This mineral is present with litoclast in bioclastic grainstones, other mineral also are found as litoclast (biotite, quarz and feldspat). The color is brown, traslucent and the main optical character is that with cross-polarized light is isotropic.
The brown translucent mineral is most likely rutile TiO2 with the typical extreme light-refraction. The isotropic optical property in crossed polarizers may be due to the cutting position of the grains perpendicular to the optical axis of the tetragonal optically uniaxial mineral rutile.
I'm trying to magnify your attached photos, but it does not work. Therefore I'll give you just an additional idea to that of Guenter. The grain in the upper right corner of the lowermost figure reminds me the most of Cr-spinel, chromite, which is (redish to orange) brown translucent in plane polarized light and isotropic (black) under crossed polarizers. Usually, very characteristic is black rim under plane polarized light, representing chromite alteration to maghemite and magnetite, even hematite.
Chromite was my first idea to identify this brown mineral. But there are two important arguments against chromite: The image in crossed polarizers shows after enlargement still in the middle of the grains brown color. This is absolutely not the case in chromite. Furthermore, the detrital assemblage present in the thin section with biotite, quartz and feldspar derived from granitic rocks (magmatic and/or metamorphic). Chromite in contrast forms in ultramafic rocks. No further detritic ultramafic alterations products are recognizable. Therefore I plead for rutile.
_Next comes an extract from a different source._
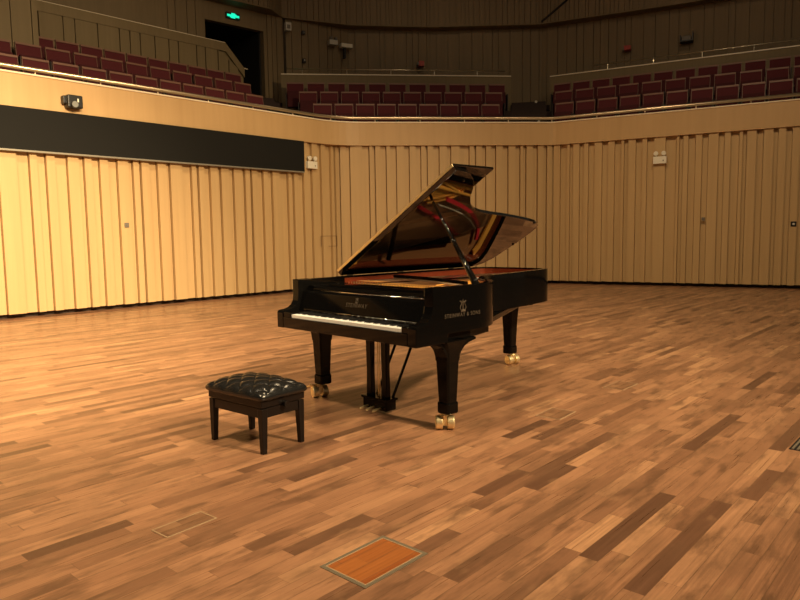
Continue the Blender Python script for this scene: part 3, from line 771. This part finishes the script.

Ah, sorry for misleading, dr.Mestre and dr. Grundmann. Now I manage to see big photos and the situation is completely different. The rock seems to represent carbonate rock, similar to intrapelsparite with mostly washed micrite. Relics of micrite in sparite can be seen on the third fig. Intraclast of quartz and biotite flake can be seen on the second fig. and a lot of brown pelets in the first figure and some other semi-opaque grains which could belong rutile, or may-be to goethite (?).
I also agree it is rutile, I remember having very similar ones on my samples from the high methamorphic grade The Acatlan Complex in Mexico, granitic-migmatite formation. Even with the same associations described.
It seems to me that your initial guess is the most inspired variant. Rutile is an unlikely candidate, because the variable refractive index is too low in some of the grains. The isotropy cannot be explained away by the optical orientation, because it would be to strong a coincidence to have all grains with the same orientation. It looks like a gel in various stages of transformation - I strongly doubt it is about lithoclasts... so iron hydroxide gel seems ok.